Cross Product Magnitude and Direction Calculation for Vector v and Vector B

[togame]

Homework Statement

Find the magnitude of \vec{v} \times \vec{B} and the direction of the new vector.
\vec{v}=\left \langle 0,0,20 \right \rangle
\vec{B}=\left \langle 1,1,0 \right \rangle

Homework Equations

|\vec{v}|=\sqrt{0^2+0^2+20^2}=20
|\vec{B}|=\sqrt{1^2+1^2+0^2}=\sqrt{2}

The Attempt at a Solution

I have found the magnitude as 20\sqrt{2} which I'm pretty sure is right. My main problem is the new angle.
For the angle I have sin\theta=\frac{|\vec{v} \times \vec{B}}{|\vec{v}||\vec{B}|}=\frac{20\sqrt{2}}{20\sqrt{2}}
So the angle should be sin^{-1}(\frac{20\sqrt{2}}{20\sqrt{2}})
But the angle listed as the answer is 135 degrees.
Solving backwards, |\vec{v}||\vec{B}| would need to be 40 and I can't see where this comes from. Any input is greatly appreciated.

 

[Dick]

Homework Statement

Find the magnitude of \vec{v} \times \vec{B} and the direction of the new vector.
\vec{v}=\left \langle 0,0,20 \right \rangle
\vec{B}=\left \langle 1,1,0 \right \rangle

Homework Equations

|\vec{v}|=\sqrt{0^2+0^2+20^2}=20
|\vec{B}|=\sqrt{1^2+1^2+0^2}=\sqrt{2}

The Attempt at a Solution

I have found the magnitude as 20\sqrt{2} which I'm pretty sure is right. My main problem is the new angle.
For the angle I have sin\theta=\frac{|\vec{v} \times \vec{B}}{|\vec{v}||\vec{B}|}=\frac{20\sqrt{2}}{20\sqrt{2}}
So the angle should be sin^{-1}(\frac{20\sqrt{2}}{20\sqrt{2}})
But the angle listed as the answer is 135 degrees.
Solving backwards, |\vec{v}||\vec{B}| would need to be 40 and I can't see where this comes from. Any input is greatly appreciated.

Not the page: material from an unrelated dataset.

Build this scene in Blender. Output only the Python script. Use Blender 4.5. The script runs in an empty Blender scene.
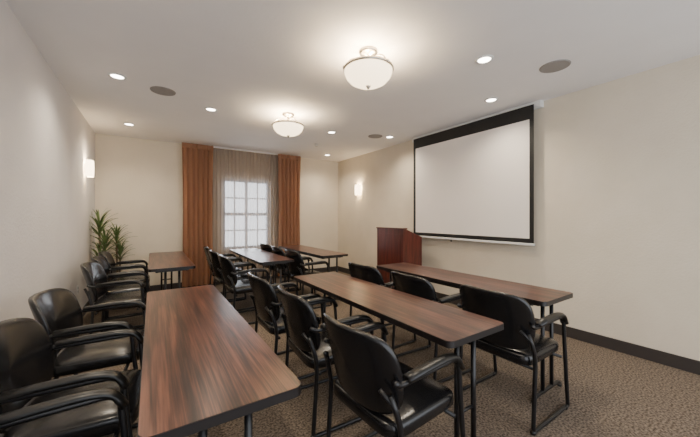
import bpy, math, random
from mathutils import Vector, Matrix
random.seed(4)
sc = bpy.context.scene

# ---------------------------------------------------------------- materials
def mat(name, col, rough=0.5, metal=0.0, spec=0.5, emit=None, estr=0.0, coat=0.0):
    m = bpy.data.materials.new(name); m.use_nodes = True
    b = m.node_tree.nodes['Principled BSDF']
    b.inputs['Base Color'].default_value = (*col, 1)
    b.inputs['Roughness'].default_value = rough
    b.inputs['Metallic'].default_value = metal
    b.inputs['Specular IOR Level'].default_value = spec
    b.inputs['Coat Weight'].default_value = coat
    if emit:
        b.inputs['Emission Color'].default_value = (*emit, 1)
        b.inputs['Emission Strength'].default_value = estr
    return m

def add_noise(m, scale, c1, c2, bump=0.0, bscale=None, mscale=(1, 1, 1), lo=0.35, hi=0.65, detail=4, dist=0.01):
    nt = m.node_tree; N = nt.nodes; L = nt.links
    b = N['Principled BSDF']
    tc = N.new('ShaderNodeTexCoord'); mp = N.new('ShaderNodeMapping')
    mp.inputs['Scale'].default_value = mscale
    L.new(tc.outputs['Object'], mp.inputs['Vector'])
    n = N.new('ShaderNodeTexNoise'); n.inputs['Scale'].default_value = scale; n.inputs['Detail'].default_value = detail
    L.new(mp.outputs['Vector'], n.inputs['Vector'])
    r = N.new('ShaderNodeValToRGB')
    r.color_ramp.elements[0].position = lo; r.color_ramp.elements[0].color = (*c1, 1)
    r.color_ramp.elements[1].position = hi; r.color_ramp.elements[1].color = (*c2, 1)
    L.new(n.outputs['Fac'], r.inputs['Fac']); L.new(r.outputs['Color'], b.inputs['Base Color'])
    if bump:
        n2 = N.new('ShaderNodeTexNoise'); n2.inputs['Scale'].default_value = bscale or scale; n2.inputs['Detail'].default_value = 3
        L.new(mp.outputs['Vector'], n2.inputs['Vector'])
        bp = N.new('ShaderNodeBump'); bp.inputs['Strength'].default_value = bump; bp.inputs['Distance'].default_value = dist
        L.new(n2.outputs['Fac'], bp.inputs['Height']); L.new(bp.outputs['Normal'], b.inputs['Normal'])
    return r

M = {}
M['wall'] = mat('wall_paint', (0.7, 0.66, 0.57), 0.75); add_noise(M['wall'], 3, (0.70, 0.625, 0.50), (0.73, 0.655, 0.53), 0.3, 55)
M['wall_l'] = mat('wall_left_cool', (0.7, 0.66, 0.6), 0.75); add_noise(M['wall_l'], 3, (0.69, 0.665, 0.655), (0.72, 0.695, 0.685), 0.3, 55)  # left wall colour set cooler and greyer than the other walls
M['ceil'] = mat('ceiling_paint', (0.78, 0.77, 0.76), 0.85); add_noise(M['ceil'], 3, (0.86, 0.84, 0.825), (0.88, 0.86, 0.845), 0.12, 40)
M['carpet'] = mat('carpet', (0.2, 0.17, 0.14), 0.95, spec=0.1)
r = add_noise(M['carpet'], 75, (0.060, 0.046, 0.035), (0.245, 0.196, 0.152), 0.5, 200, lo=0.35, hi=0.65, detail=7, dist=.006)
M['base'] = mat('baseboard_vinyl', (0.04, 0.033, 0.03), 0.5)
M['vinyl'] = mat('black_vinyl', (0.006, 0.006, 0.007), 0.25, spec=0.55)
M['frame'] = mat('black_metal', (0.006, 0.006, 0.007), 0.33, spec=0.5)
M['pad'] = mat('arm_pad', (0.006, 0.006, 0.006), 0.35)
M['edge'] = mat('table_edge', (0.008, 0.006, 0.006), 0.4)
M['white'] = mat('white_plastic', (0.75, 0.75, 0.73), 0.4)
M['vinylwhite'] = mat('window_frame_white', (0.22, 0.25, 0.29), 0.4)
M['screen'] = mat('projection_fabric', (0.84, 0.79, 0.74), 0.8)
M['black'] = mat('screen_border_black', (0.006, 0.006, 0.006), 0.6)
M['nickel'] = mat('brushed_nickel', (0.62, 0.57, 0.50), 0.3, metal=1)
M['glass_glow'] = mat('alabaster_glass', (0.9, 0.85, 0.75), 0.3, emit=(1.0, 0.76, 0.46), estr=4.5)
M['sconce_glow'] = mat('sconce_glass', (0.9, 0.85, 0.75), 0.3, emit=(1.0, 0.76, 0.45), estr=9)
M['led'] = mat('downlight_lens', (0.9, 0.9, 0.9), 0.3, emit=(1.0, 0.90, 0.76), estr=20)
M['speaker'] = mat('speaker_grille', (0.30, 0.28, 0.26), 0.7)
M['pot'] = mat('pot_ceramic', (0.03, 0.025, 0.022), 0.35)
M['soil'] = mat('soil', (0.03, 0.02, 0.012), 0.95)
M['leaf'] = mat('leaf', (0.06, 0.13, 0.03), 0.45); add_noise(M['leaf'], 6, (0.05, 0.095, 0.025), (0.18, 0.25, 0.08), 0)
M['cane'] = mat('cane', (0.2, 0.14, 0.08), 0.8); add_noise(M['cane'], 30, (0.12, 0.08, 0.05), (0.27, 0.2, 0.12), 0.3)
M['mahog'] = mat('mahogany', (0.16, 0.035, 0.02), 0.35); add_noise(M['mahog'], 3, (0.06, 0.012, 0.008), (0.12, 0.026, 0.016), 0, mscale=(8, 8, 0.8))
M['wood'] = mat('walnut_laminate', (0.1, 0.05, 0.03), 0.28, spec=0.5)
def wood(m):
    nt = m.node_tree; N = nt.nodes; L = nt.links; b = N['Principled BSDF']
    tc = N.new('ShaderNodeTexCoord'); oi = N.new('ShaderNodeObjectInfo')
    add = N.new('ShaderNodeVectorMath'); add.operation = 'ADD'
    mul = N.new('ShaderNodeMath'); mul.operation = 'MULTIPLY'; mul.inputs[1].default_value = 7.0
    L.new(oi.outputs['Random'], mul.inputs[0])
    L.new(tc.outputs['Object'], add.inputs[0]); L.new(mul.outputs[0], add.inputs[1])
    mp = N.new('ShaderNodeMapping'); mp.inputs['Scale'].default_value = (13, 0.9, 1)
    L.new(add.outputs[0], mp.inputs['Vector'])
    n = N.new('ShaderNodeTexNoise'); n.inputs['Scale'].default_value = 1.6; n.inputs['Detail'].default_value = 5; n.inputs['Distortion'].default_value = 0.6
    L.new(mp.outputs['Vector'], n.inputs['Vector'])
    mp2 = N.new('ShaderNodeMapping'); mp2.inputs['Scale'].default_value = (90, 2, 1)
    L.new(add.outputs[0], mp2.inputs['Vector'])
    n2 = N.new('ShaderNodeTexNoise'); n2.inputs['Scale'].default_value = 1.5; n2.inputs['Detail'].default_value = 3
    L.new(mp2.outputs['Vector'], n2.inputs['Vector'])
    mx = N.new('ShaderNodeMix'); mx.data_type = 'FLOAT'; mx.inputs[0].default_value = 0.45
    L.new(n.outputs['Fac'], mx.inputs[2]); L.new(n2.outputs['Fac'], mx.inputs[3])
    r = N.new('ShaderNodeValToRGB'); e = r.color_ramp.elements
    e[0].position = 0.39; e[0].color = (0.017, 0.008, 0.007, 1)
    e[1].position = 0.62; e[1].color = (0.160, 0.064, 0.040, 1)
    x = e.new(0.5); x.color = (0.070, 0.027, 0.018, 1)
    L.new(mx.outputs[0], r.inputs['Fac']); L.new(r.outputs['Color'], b.inputs['Base Color'])
wood(M['wood'])

def cloth(name, col, trans_fac, transp, c2=None):
    m = bpy.data.materials.new(name); m.use_nodes = True
    nt = m.node_tree; N = nt.nodes; L = nt.links
    for n in list(N): N.remove(n)
    o = N.new('ShaderNodeOutputMaterial')
    d = N.new('ShaderNodeBsdfDiffuse'); d.inputs['Color'].default_value = (*col, 1)
    t = N.new('ShaderNodeBsdfTranslucent'); t.inputs['Color'].default_value = (*(c2 or col), 1)
    mx = N.new('ShaderNodeMixShader'); mx.inputs[0].default_value = trans_fac
    L.new(d.outputs[0], mx.inputs[1]); L.new(t.outputs[0], mx.inputs[2])
    last = mx
    if transp:
        tr = N.new('ShaderNodeBsdfTransparent'); m2 = N.new('ShaderNodeMixShader'); m2.inputs[0].default_value = transp
        L.new(mx.outputs[0], m2.inputs[1]); L.new(tr.outputs[0], m2.inputs[2]); last = m2
    L.new(last.outputs[0], o.inputs['Surface'])
    return m
M['drape'] = cloth('terracotta_drape', (0.41, 0.22, 0.135), 0.2, 0)
M['sheer'] = cloth('sheer_voile', (0.36, 0.27, 0.215), 0.4, 0.42, (0.50, 0.44, 0.40))
g = bpy.data.materials.new('window_glass'); g.use_nodes = True
nt = g.node_tree
for n in list(nt.nodes): nt.nodes.remove(n)
o = nt.nodes.new('ShaderNodeOutputMaterial'); tr = nt.nodes.new('ShaderNodeBsdfTransparent'); gl = nt.nodes.new('ShaderNodeBsdfGlossy'); gl.inputs['Roughness'].default_value = 0.03
mx = nt.nodes.new('ShaderNodeMixShader'); mx.inputs[0].default_value = 0.06
nt.links.new(tr.outputs[0], mx.inputs[1]); nt.links.new(gl.outputs[0], mx.inputs[2]); nt.links.new(mx.outputs[0], o.inputs['Surface'])
M['glass'] = g

# ---------------------------------------------------------------- mesh builder
class MB:
    def __init__(s): s.v = []; s.f = []; s.m = []; s.sm = []; s.mats = []
    def mi(s, k):
        if k not in s.mats: s.mats.append(k)
        return s.mats.index(k)
    def add(s, vs, fs, k, smooth=False):
        o = len(s.v); i = s.mi(k)
        s.v += [tuple(v) for v in vs]
        for f in fs:
            s.f.append([a + o for a in f]); s.m.append(i); s.sm.append(smooth)
    def box(s, x0, x1, y0, y1, z0, z1, k, bev=0.0):
        if bev <= 0:
            vs = [(x, y, z) for x in (x0, x1) for y in (y0, y1) for z in (z0, z1)]
            s.add(vs, [(0, 1, 3, 2), (4, 6, 7, 5), (0, 4, 5, 1), (2, 3, 7, 6), (0, 2, 6, 4), (1, 5, 7, 3)], k); return
        import bmesh
        bm = bmesh.new(); bmesh.ops.create_cube(bm, size=1)
        for v in bm.verts:
            v.co = Vector(((x0 + x1) / 2 + v.co.x * (x1 - x0), (y0 + y1) / 2 + v.co.y * (y1 - y0), (z0 + z1) / 2 + v.co.z * (z1 - z0)))
        bmesh.ops.bevel(bm, geom=bm.edges[:], offset=bev, segments=3, affect='EDGES', profile=0.5)
        bm.verts.index_update()
        s.add([v.co[:] for v in bm.verts], [[v.index for v in f.verts] for f in bm.faces], k, False); bm.free()
    def tube(s, pts, r, k, n=10, rnd=0.0, closed_ends=True, sq=None):
        P = [Vector(p) for p in pts]
        if rnd > 0:
            Q = [P[0]]
            for i in range(1, len(P) - 1):
                a = (P[i - 1] - P[i]); b = (P[i + 1] - P[i])
                d = min(rnd, a.length * 0.48, b.length * 0.48)
                A = P[i] + a.normalized() * d; B = P[i] + b.normalized() * d
                for t in range(7):
                    u = t / 6; Q.append(A * (1 - u) ** 2 + P[i] * 2 * u * (1 - u) + B * u * u)
            Q.append(P[-1]); P = Q
        T = []
        for i in range(len(P)):
            t = (P[min(i + 1, len(P) - 1)] - P[max(i - 1, 0)]).normalized(); T.append(t)
        up = Vector((0, 0, 1)) if abs(T[0].z) < 0.9 else Vector((0, 1, 0))
        nrm = (up - T[0] * up.dot(T[0])).normalized()
        vs = []; fs = []
        for i, p in enumerate(P):
            nrm = (nrm - T[i] * nrm.dot(T[i])).normalized(); bn = T[i].cross(nrm)
            rr = r[i] if isinstance(r, list) else r
            for j in range(n):
                a = 2 * math.pi * j / n
                ca, sa = math.cos(a), math.sin(a)
                if sq: ca *= sq[0]; sa *= sq[1]
                vs.append(p + (nrm * ca + bn * sa) * rr)
        for i in range(len(P) - 1):
            for j in range(n):
                fs.append((i * n + j, i * n + (j + 1) % n, (i + 1) * n + (j + 1) % n, (i + 1) * n + j))
        fs.append(tuple(range(n))[::-1]); fs.append(tuple((len(P) - 1) * n + j for j in range(n)))
        s.add(vs, fs, k, True)
    def sell(s, c, a, e1, e2, k, nu=40, nv=20, fn=None, axis='z'):
        def pw(x, e): return math.copysign(abs(x) ** e, x)
        vs = []; fs = []
        for i in range(nv + 1):
            ph = -math.pi / 2 + math.pi * i / nv
            for j in range(nu):
                th = 2 * math.pi * j / nu
                p = [pw(math.cos(ph), e1) * pw(math.cos(th), e2), pw(math.cos(ph), e1) * pw(math.sin(th), e2), pw(math.sin(ph), e1)]
                if axis == 'x': p = [p[2], p[0], p[1]]
                q = Vector((p[0] * a[0], p[1] * a[1], p[2] * a[2]))
                if fn: q = fn(q)
                vs.append(q + Vector(c))
        for i in range(nv):
            for j in range(nu):
                fs.append((i * nu + j, i * nu + (j + 1) % nu, (i + 1) * nu + (j + 1) % nu, (i + 1) * nu + j))
        s.add(vs, fs, k, True)
    def lathe(s, prof, c, k, n=32, smooth=True, ang=2 * math.pi, a0=0):
        vs = []; fs = []; full = abs(ang - 2 * math.pi) < 1e-6; m = n if full else n + 1
        for (r, z) in prof:
            for j in range(m):
                a = a0 + ang * j / n; vs.append((c[0] + r * math.cos(a), c[1] + r * math.sin(a), c[2] + z))
        for i in range(len(prof) - 1):
            for j in range(n):
                fs.append((i * m + j, i * m + (j + 1) % m, (i + 1) * m + (j + 1) % m, (i + 1) * m + j))
        s.add(vs, fs, k, smooth)
    def slab(s, outline, z0, z1, k_top, k_side, inset=0.0):
        n = len(outline)
        s.add([(x, y, z1) for x, y in outline], [tuple(range(n))], k_top)
        s.add([(x, y, z0) for x, y in outline], [tuple(range(n))[::-1]], k_side)
        vs = [(x, y, z0) for x, y in outline] + [(x, y, z1) for x, y in outline]
        s.add(vs, [(i, (i + 1) % n, n + (i + 1) % n, n + i) for i in range(n)], k_side)
    def mesh(s, name):
        me = bpy.data.meshes.new(name); me.from_pydata(s.v, [], s.f)
        for k in s.mats: me.materials.append(M[k])
        me.polygons.foreach_set('material_index', s.m); me.polygons.foreach_set('use_smooth', s.sm)
        me.update(); return me
def obj(name, me, loc=(0, 0, 0), rz=0.0):
    if isinstance(me, MB): me = me.mesh(name)
    o = bpy.data.objects.new(name, me); sc.collection.objects.link(o)
    o.location = loc; o.rotation_euler = (0, 0, rz); return o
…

Yes, the magnitude is 20\sqrt{2}. Though I'm not really sure how you got that. But what angle are you looking for? The angle you are computing is the angle between the two vectors which is 90 degrees. I think they are looking for the angle the new vector makes with respect to the x-axis. To answer I think you need to actually calculate the vector $\vec{v} \times \vec{B}$.

 

[HallsofIvy]

The direction of a vector in three dimensions cannot be given by a single angle.

Is "|u x v|= |u||v|sin(\theta)" and "u x v is perpendicular to both u and v by the right hand rule" the only way you have to find u x v? If u= ai+ bj+ ck and v= di+ ej+ fk then u x v= (bf- ce)i+ (ce- af)j+ (ae- bd)k is often simpler to use.